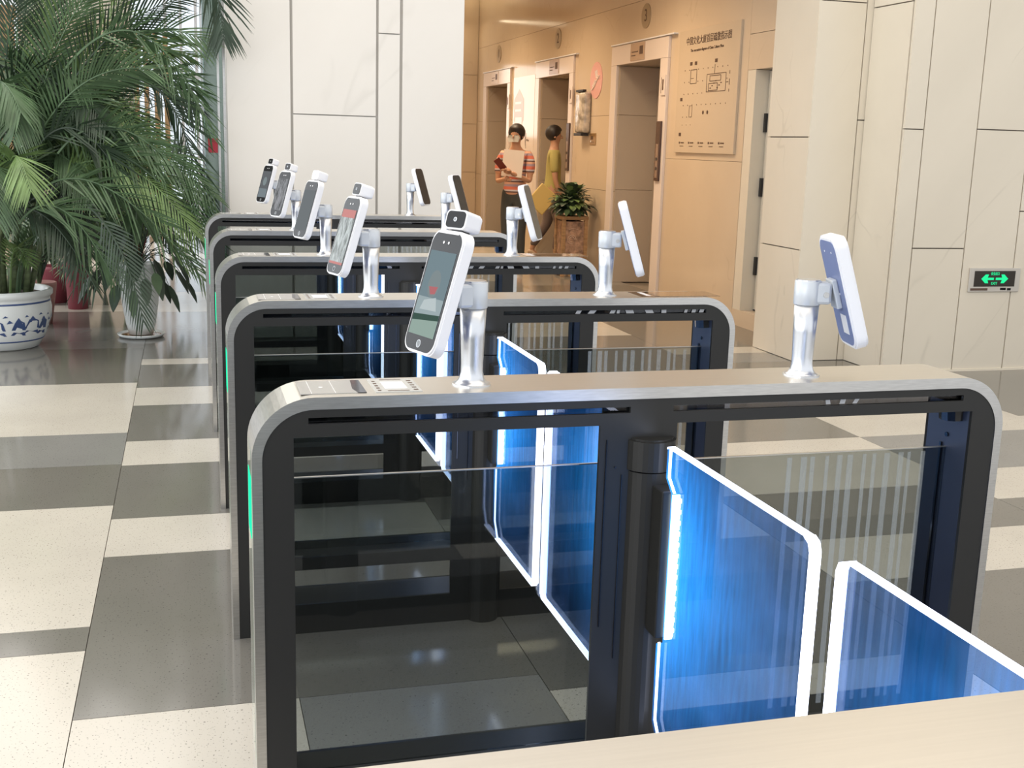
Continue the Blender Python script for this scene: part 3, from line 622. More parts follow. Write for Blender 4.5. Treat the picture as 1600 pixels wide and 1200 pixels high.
def display(y, z0, z1, lb):
    d = empty('call_panel', (W - .03, y, z0)); tag(d, lb, 'call panel', 'lift call panels')
    MB().box(-.02, 0, -.055, .055, 0, z1 - z0, .004).build('panel_frame', mat('panel_brown', (.07, .035, .025), .2), d)
    MB().box(-.022, -.02, -.03, .03, .03, (z1 - z0) * .62).build('panel_face', mat('panel_steel', (.40, .30, .24), .25, .6), d)
    for k in range(2): MB().cyl((-.026, 0, .12 + k * .09), (-.022, 0, .12 + k * .09), .016, seg=12).build('call_button', MT['gloss'], d)
display(8.62, 1.14, 1.71, 'tall dark call panel on the right jamb of the nearest lift')
display(11.42, 1.16, 1.72, 'narrow dark call panel in front of the person in yellow, by the middle lift')
def indicator(y, lb):
    d = empty('floor_indicator', (W - .03, y, 1.95)); tag(d, lb, 'indicator', 'lift floor indicators')
    MB().box(-.012, 0, -.05, .05, 0, .19, .003).build('indicator_case', MT['frame'], d)
    MB().box(-.014, -.012, -.015, .012, .05, .15).box(-.014, -.012, .035, .04, .02, .17).build('indicator_glyph', MT['ink'], d)
indicator(8.58, 'slim floor indicator plate beside the evacuation board and the nearest lift'); indicator(11.38, 'slim floor indicator plate above the dark call panel of the middle lift'); indicator(14.2, 'slim floor indicator plate above the head of the woman, at the farthest lift')
pq = empty('wall_switch_plate', (W, 10.63, 1.47)); tag(pq, 'square brass switch plate on the wall between lift 2 and lift 3', 'switch plate')
MB().box(-.008, 0, -.10, .10, 0, .13, .003).build('plate_face', mat('brass', (.42, .25, .10), .3, .5), pq)
MB().box(-.010, -.008, -.06, .07, .03, .035).box(-.010, -.008, -.01, .06, .06, .10).build('plate_print', MT['ink'], pq)
MB().cyl((-.011, .055, .04), (-.008, .055, .04), .012, seg=10).build('plate_button', MT['white'], pq)
# pink shapes on the lobby wall
pk = mat('pink_tone', (.78, .42, .38), .2); pw = mat('pale_tone', (.86, .76, .70), .14, spec=.7)
lb_ = empty('glare_panel', (3.45, 16.16, 1.55)); tag(lb_, 'added advert panel on the lobby end wall, seen as a reflection', 'glare')
MB().box(-.55, .50, -.02, .02, 0, 1.15, .004).build('glare_case', MT['white'], lb_); MB().box(-.52, .47, -.024, -.02, .03, 1.12).build('glare_face', emission('glare_light', (1, .90, .82), 2.6), lb_)  # glowing panel added to throw glare onto the polished lift wall
p1 = empty('overlay', (W, 13.62, 1.2)); tag(p1, 'painted reflection, a tall pale glossy poster with a pink hexagon between lift 1 and lift 2', 'overlay')
MB().box(-.006, 0, -.62, .42, -.6, 1.16).build('reflection_sheet', pw, p1)  # pale sheet and pink hexagon paint a reflection onto the wall
hexa = [(.28 * math.cos(R(60 * k + 30)), .28 * math.sin(R(60 * k + 30))) for k in range(6)]
MB().prism(hexa, lambda p: (-.008, .12 + p[0], .72 + p[1]), lambda p: (-.006, .12 + p[0], .72 + p[1])).build('reflection_hexagon', pk, p1)
MB().box(-.0095, -.008, .0, .30, .80, .83).box(-.0095, -.008, .0, .30, .70, .73).box(-.0095, -.008, -.05, .28, .52, .62).build('reflection_lettering', pw, p1)
text('reflection_lettering', '(~', .22, onX(-.008, -.32, .32), MT['ink'], p1)
p2 = empty('overlay', (W, 10.60, 1.98)); tag(p2, 'pink round shape with white strokes right of lift 2', 'overlay')
MB().cyl((-.006, 0, .2), (0, 0, .2), .2, seg=32).build('disc_shape', pk, p2)  # flat pink disc with pale strokes on the wall
mm = MB()
for k, (a, b) in enumerate((((-.02, .30), (.10, .22)), ((.02, .31), (.12, .24)), ((-.12, .10), (.06, .22)), ((-.10, .14), (-.02, .20)))):
    mm.tube([(-.007, -a[0] + .0, a[1]), (-.008, -(a[0] + b[0]) / 2 + .02, (a[1] + b[1]) / 2 - .03), (-.007, -b[0], b[1])], .010, 5)
mm.build('disc_strokes', pw, p2)
bg_ = empty('wrapped_dispenser', (W, 10.88, 1.60)); tag(bg_, 'hand dispenser wrapped in crumpled silvery plastic on the wall right of lift 2', 'dispenser')
mm = MB(); n = 9; prev = None
mm.box(-.10, 0, -.15, .15, 0, .46, .03)
o = mm.build('plastic_wrap', mat('crumpled_plastic', (.62, .55, .47), .15, spec=.9, noise=(11, .6, (1, 1, 1)), bump=1), bg_, True)
MB().box(-.102, -.06, -.13, .13, .46, .485, .005).build('dispenser_lid', MT['dark'], bg_); MB().box(-.11, -.02, -.13, .13, -.03, 0, .004).build('drip_tray', MT['dark'], bg_)
# directory board
bd = empty('evacuation_board', (W, 7.655, 1.42)); tag(bd, 'large cream wall board with an evacuation plan between lift 3 and the door', 'board')
MB().box(-.022, 0, -.625, .625, 0, 1.09, .002).build('board_panel', MT['board'], bd)
xb = -.0235
text('board_title', '中国文化大厦首层疏散指示图', .078, onX(xb, .0, .985), MT['ink'], bd, sx=.92)
text('board_subtitle', 'The evacuation diagram of China Culture Plaza', .036, onX(xb, .02, .905), MT['ink'], bd, sx=1.0)
def bx(y, z, a, b): mm.box(xb - .0008, xb + .001, y - a, y + a, z - b, z + b)
mm = MB()
for k in range(10): bx(.46 - k * .098, .735, .005, .004)
for k in range(10):
    if k not in (2, 5, 6, 7, 8): bx(.46 - k * .098, .63, .005, .004)
for k in range(5): bx(.46 - k * .098, .525, .005, .004)
for k in range(10): bx(.46 - k * .098, .425, .005, .004)
for k in range(3): bx(.46 - k * .09, .32, .005, .004); bx(.46 - k * .09, .25, .004, .003)
mm.build('plan_columns', MT['ink'], bd)
mm = MB()
for y, z in ((.33, .79), (.23, .79), (-.19, .79), (.51, .48), (.50, .165)): bx(y, z, .024, .015)
for y in (0.02, -.07): mm.cyl((xb - .0008, y, .355), (xb + .001, y, .355), .017, seg=12)
mm.build('plan_symbols', MT['ink'], bd)['kind'] = 'stuff'
mm = MB()
def rect(y0, y1, z0, z1, t=.0025):
    bx((y0 + y1) / 2, z0, abs(y1 - y0) / 2, t); bx((y0 + y1) / 2, z1, abs(y1 - y0) / 2, t); bx(y0, (z0 + z1) / 2, t, abs(z1 - z0) / 2); bx(y1, (z0 + z1) / 2, t, abs(z1 - z0) / 2)
rect(.33, .20, .615, .735); rect(-.02, -.40, .53, .68); rect(-.06, -.24, .54, .60); rect(-.08, -.30, .62, .665); rect(.32, .26, .32, .42, .0015)
bx(-.47, .60, .004, .025); bx(-.43, .60, .02, .003); bx(-.17, .72, .0015, .04); bx(-.47, .68, .003, .014); bx(-.47, .53, .003, .012); bx(.29, .66, .03, .002)
for k in range(7): bx(-.10 - k * .035, .56 + .02 * (k % 4), .012, .004)
mm.build('plan_lines', MT['ink'], bd)
mm = MB()
for k in range(5):
    y = .50 - k * .21; bx(y, .09, .012, .009); bx(y - .065, .09, .035, .005); bx(y - .05, .06, .04, .0025)
mm.build('plan_legend', MT['ink'], bd)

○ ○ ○

**Set task:** Leave out the pictures and transcribe everything else exactly.

**Output of the task:**
Continue the Blender Python script for this scene: part 3, from line 622. More parts follow. Write for Blender 4.5. Treat the picture as 1600 pixels wide and 1200 pixels high.
def display(y, z0, z1, lb):
    d = empty('call_panel', (W - .03, y, z0)); tag(d, lb, 'call panel', 'lift call panels')
    MB().box(-.02, 0, -.055, .055, 0, z1 - z0, .004).build('panel_frame', mat('panel_brown', (.07, .035, .025), .2), d)
    MB().box(-.022, -.02, -.03, .03, .03, (z1 - z0) * .62).build('panel_face', mat('panel_steel', (.40, .30, .24), .25, .6), d)
    for k in range(2): MB().cyl((-.026, 0, .12 + k * .09), (-.022, 0, .12 + k * .09), .016, seg=12).build('call_button', MT['gloss'], d)
display(8.62, 1.14, 1.71, 'tall dark call panel on the right jamb of the nearest lift')
display(11.42, 1.16, 1.72, 'narrow dark call panel in front of the person in yellow, by the middle lift')
def indicator(y, lb):
    d = empty('floor_indicator', (W - .03, y, 1.95)); tag(d, lb, 'indicator', 'lift floor indicators')
    MB().box(-.012, 0, -.05, .05, 0, .19, .003).build('indicator_case', MT['frame'], d)
    MB().box(-.014, -.012, -.015, .012, .05, .15).box(-.014, -.012, .035, .04, .02, .17).build('indicator_glyph', MT['ink'], d)
indicator(8.58, 'slim floor indicator plate beside the evacuation board and the nearest lift'); indicator(11.38, 'slim floor indicator plate above the dark call panel of the middle lift'); indicator(14.2, 'slim floor indicator plate above the head of the woman, at the farthest lift')
pq = empty('wall_switch_plate', (W, 10.63, 1.47)); tag(pq, 'square brass switch plate on the wall between lift 2 and lift 3', 'switch plate')
MB().box(-.008, 0, -.10, .10, 0, .13, .003).build('plate_face', mat('brass', (.42, .25, .10), .3, .5), pq)
MB().box(-.010, -.008, -.06, .07, .03, .035).box(-.010, -.008, -.01, .06, .06, .10).build('plate_print', MT['ink'], pq)
MB().cyl((-.011, .055, .04), (-.008, .055, .04), .012, seg=10).build('plate_button', MT['white'], pq)
# pink shapes on the lobby wall
pk = mat('pink_tone', (.78, .42, .38), .2); pw = mat('pale_tone', (.86, .76, .70), .14, spec=.7)
lb_ = empty('glare_panel', (3.45, 16.16, 1.55)); tag(lb_, 'added advert panel on the lobby end wall, seen as a reflection', 'glare')
MB().box(-.55, .50, -.02, .02, 0, 1.15, .004).build('glare_case', MT['white'], lb_); MB().box(-.52, .47, -.024, -.02, .03, 1.12).build('glare_face', emission('glare_light', (1, .90, .82), 2.6), lb_)  # glowing panel added to throw glare onto the polished lift wall
p1 = empty('overlay', (W, 13.62, 1.2)); tag(p1, 'painted reflection, a tall pale glossy poster with a pink hexagon between lift 1 and lift 2', 'overlay')
MB().box(-.006, 0, -.62, .42, -.6, 1.16).build('reflection_sheet', pw, p1)  # pale sheet and pink hexagon paint a reflection onto the wall
hexa = [(.28 * math.cos(R(60 * k + 30)), .28 * math.sin(R(60 * k + 30))) for k in range(6)]
MB().prism(hexa, lambda p: (-.008, .12 + p[0], .72 + p[1]), lambda p: (-.006, .12 + p[0], .72 + p[1])).build('reflection_hexagon', pk, p1)
MB().box(-.0095, -.008, .0, .30, .80, .83).box(-.0095, -.008, .0, .30, .70, .73).box(-.0095, -.008, -.05, .28, .52, .62).build('reflection_lettering', pw, p1)
text('reflection_lettering', '(~', .22, onX(-.008, -.32, .32), MT['ink'], p1)
p2 = empty('overlay', (W, 10.60, 1.98)); tag(p2, 'pink round shape with white strokes right of lift 2', 'overlay')
MB().cyl((-.006, 0, .2), (0, 0, .2), .2, seg=32).build('disc_shape', pk, p2)  # flat pink disc with pale strokes on the wall
mm = MB()
for k, (a, b) in enumerate((((-.02, .30), (.10, .22)), ((.02, .31), (.12, .24)), ((-.12, .10), (.06, .22)), ((-.10, .14), (-.02, .20)))):
    mm.tube([(-.007, -a[0] + .0, a[1]), (-.008, -(a[0] + b[0]) / 2 + .02, (a[1] + b[1]) / 2 - .03), (-.007, -b[0], b[1])], .010, 5)
mm.build('disc_strokes', pw, p2)
bg_ = empty('wrapped_dispenser', (W, 10.88, 1.60)); tag(bg_, 'hand dispenser wrapped in crumpled silvery plastic on the wall right of lift 2', 'dispenser')
mm = MB(); n = 9; prev = None
mm.box(-.10, 0, -.15, .15, 0, .46, .03)
o = mm.build('plastic_wrap', mat('crumpled_plastic', (.62, .55, .47), .15, spec=.9, noise=(11, .6, (1, 1, 1)), bump=1), bg_, True)
MB().box(-.102, -.06, -.13, .13, .46, .485, .005).build('dispenser_lid', MT['dark'], bg_); MB().box(-.11, -.02, -.13, .13, -.03, 0, .004).build('drip_tray', MT['dark'], bg_)
# directory board
bd = empty('evacuation_board', (W, 7.655, 1.42)); tag(bd, 'large cream wall board with an evacuation plan between lift 3 and the door', 'board')
MB().box(-.022, 0, -.625, .625, 0, 1.09, .002).build('board_panel', MT['board'], bd)
xb = -.0235
text('board_title', '中国文化大厦首层疏散指示图', .078, onX(xb, .0, .985), MT['ink'], bd, sx=.92)
text('board_subtitle', 'The evacuation diagram of China Culture Plaza', .036, onX(xb, .02, .905), MT['ink'], bd, sx=1.0)
def bx(y, z, a, b): mm.box(xb - .0008, xb + .001, y - a, y + a, z - b, z + b)
mm = MB()
for k in range(10): bx(.46 - k * .098, .735, .005, .004)
for k in range(10):
    if k not in (2, 5, 6, 7, 8): bx(.46 - k * .098, .63, .005, .004)
for k in range(5): bx(.46 - k * .098, .525, .005, .004)
for k in range(10): bx(.46 - k * .098, .425, .005, .004)
for k in range(3): bx(.46 - k * .09, .32, .005, .004); bx(.46 - k * .09, .25, .004, .003)
mm.build('plan_columns', MT['ink'], bd)
mm = MB()
for y, z in ((.33, .79), (.23, .79), (-.19, .79), (.51, .48), (.50, .165)): bx(y, z, .024, .015)
for y in (0.02, -.07): mm.cyl((xb - .0008, y, .355), (xb + .001, y, .355), .017, seg=12)
mm.build('plan_symbols', MT['ink'], bd)['kind'] = 'stuff'
mm = MB()
def rect(y0, y1, z0, z1, t=.0025):
    bx((y0 + y1) / 2, z0, abs(y1 - y0) / 2, t); bx((y0 + y1) / 2, z1, abs(y1 - y0) / 2, t); bx(y0, (z0 + z1) / 2, t, abs(z1 - z0) / 2); bx(y1, (z0 + z1) / 2, t, abs(z1 - z0) / 2)
rect(.33, .20, .615, .735); rect(-.02, -.40, .53, .68); rect(-.06, -.24, .54, .60); rect(-.08, -.30, .62, .665); rect(.32, .26, .32, .42, .0015)
bx(-.47, .60, .004, .025); bx(-.43, .60, .02, .003); bx(-.17, .72, .0015, .04); bx(-.47, .68, .003, .014); bx(-.47, .53, .003, .012); bx(.29, .66, .03, .002)
for k in range(7): bx(-.10 - k * .035, .56 + .02 * (k % 4), .012, .004)
mm.build('plan_lines', MT['ink'], bd)
mm = MB()
for k in range(5):
    y = .50 - k * .21; bx(y, .09, .012, .009); bx(y - .065, .09, .035, .005); bx(y - .05, .06, .04, .0025)
mm.build('plan_legend', MT['ink'], bd)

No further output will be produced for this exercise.